Using UglifyJS's screw-ie8 Option in Gulp
By default, UglifyJS writes JavaScript that works around IE 6-8 quirks. If you're building a modern app, those workarounds just add bloat. The screw-ie8 flag tells UglifyJS to skip those compatibility checks and produce smaller, faster code.
When UglifyJS minifies your code without this flag, it preserves behavior that IE8 expects—like how try/catch affects variable scope or how named function expressions work. These workarounds add bytes to your bundle and slow down execution in modern browsers. If you don't support IE8 (and you shouldn't), you're shipping compatibility code for a browser that died years ago.
From the command line, you'd use it like this:
cat input.js | uglifyjs --screw-ie8 -o output.js
Setting it up in Gulp
Most projects use build tools instead of running UglifyJS directly. Here's the full Gulp task:
var minifier = require('gulp-uglify/minifier')

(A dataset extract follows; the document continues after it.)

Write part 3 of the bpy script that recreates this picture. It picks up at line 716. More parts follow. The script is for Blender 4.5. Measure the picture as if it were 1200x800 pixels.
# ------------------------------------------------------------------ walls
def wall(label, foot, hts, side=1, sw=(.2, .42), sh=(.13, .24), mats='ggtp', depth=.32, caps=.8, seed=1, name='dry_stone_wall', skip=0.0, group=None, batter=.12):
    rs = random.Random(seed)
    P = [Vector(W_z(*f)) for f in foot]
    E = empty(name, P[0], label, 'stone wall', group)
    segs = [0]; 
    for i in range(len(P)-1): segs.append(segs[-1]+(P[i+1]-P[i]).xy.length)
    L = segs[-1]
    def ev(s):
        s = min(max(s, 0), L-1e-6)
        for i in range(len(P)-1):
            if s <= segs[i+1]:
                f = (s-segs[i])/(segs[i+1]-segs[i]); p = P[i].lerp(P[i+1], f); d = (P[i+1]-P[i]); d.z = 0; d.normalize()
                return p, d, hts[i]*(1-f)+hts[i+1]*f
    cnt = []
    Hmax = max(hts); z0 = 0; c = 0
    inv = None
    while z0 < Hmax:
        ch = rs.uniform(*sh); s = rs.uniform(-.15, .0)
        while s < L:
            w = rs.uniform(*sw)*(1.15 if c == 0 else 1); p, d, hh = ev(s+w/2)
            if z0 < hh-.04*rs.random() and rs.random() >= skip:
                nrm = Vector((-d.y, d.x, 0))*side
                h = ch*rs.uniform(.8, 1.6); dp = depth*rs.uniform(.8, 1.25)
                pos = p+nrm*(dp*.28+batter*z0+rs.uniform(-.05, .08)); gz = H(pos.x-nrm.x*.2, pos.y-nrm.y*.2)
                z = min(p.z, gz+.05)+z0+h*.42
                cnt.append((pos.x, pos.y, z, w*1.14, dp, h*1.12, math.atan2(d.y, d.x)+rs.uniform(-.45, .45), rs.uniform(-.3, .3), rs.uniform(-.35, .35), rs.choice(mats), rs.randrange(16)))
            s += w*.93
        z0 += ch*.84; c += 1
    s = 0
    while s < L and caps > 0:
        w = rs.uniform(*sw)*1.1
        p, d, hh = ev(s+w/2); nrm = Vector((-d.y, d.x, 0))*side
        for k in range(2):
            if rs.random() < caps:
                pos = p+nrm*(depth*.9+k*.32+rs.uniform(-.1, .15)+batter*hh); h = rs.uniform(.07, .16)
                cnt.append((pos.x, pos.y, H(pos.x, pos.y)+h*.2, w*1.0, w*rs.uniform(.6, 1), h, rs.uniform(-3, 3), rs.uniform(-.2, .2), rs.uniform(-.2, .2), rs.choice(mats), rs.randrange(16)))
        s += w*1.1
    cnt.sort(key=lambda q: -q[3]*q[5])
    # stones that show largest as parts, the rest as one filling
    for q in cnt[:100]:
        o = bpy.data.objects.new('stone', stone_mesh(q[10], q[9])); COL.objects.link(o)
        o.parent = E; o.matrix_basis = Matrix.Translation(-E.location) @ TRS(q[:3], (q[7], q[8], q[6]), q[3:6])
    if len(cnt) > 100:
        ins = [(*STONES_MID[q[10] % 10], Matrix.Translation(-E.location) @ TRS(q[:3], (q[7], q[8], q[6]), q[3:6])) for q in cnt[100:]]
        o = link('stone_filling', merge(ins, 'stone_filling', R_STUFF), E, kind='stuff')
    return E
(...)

var uglifyjs = require('uglify-js')
var rename = require('gulp-rename')
gulp.task('uglify', function () {
return gulp.src(['js/*.js'])
.pipe(minifier({
compress: {
screw_ie8: true
},
mangle: {
screw_ie8: true
}
}, uglifyjs))
.pipe(rename({
suffix: '.min'
}))
.pipe(gulp.dest('dist'))
})
Notice I'm using gulp-uglify/minifier instead of the standard gulp-uglify. This lets me pass my own version of uglify-js and gives more control over which UglifyJS version runs. The screw_ie8 flag needs to be set in both compress and mangle options to fully remove IE8 compatibility code. The gulp-rename plugin adds .min to the filename so the original and minified versions can coexist.
With screw_ie8: true, UglifyJS removes workarounds for IE8's broken try/catch scoping, handles named function expressions normally instead of working around IE8 bugs, produces shorter variable names without IE8 reserved word restrictions, and skips checks for IE8-specific edge cases. The result is smaller bundles and faster execution in every browser that matters.
In 2016, IE8 usage was already negligible. Microsoft ended support for it in January 2016. If you're still coding for IE8 compatibility, you're optimizing for a dead platform at the expense of everyone else. This flag is about making a choice: support modern browsers well, or support dead browsers poorly. Choose modern.
Microsoft understood this too. That same year, Edge 14 caught up with Firefox on web standards, showing they were finally moving past the IE era.
Build tools have evolved significantly since 2016. Gulp is still around, but modern alternatives like Vite handle minification and optimization with less configuration and better performance.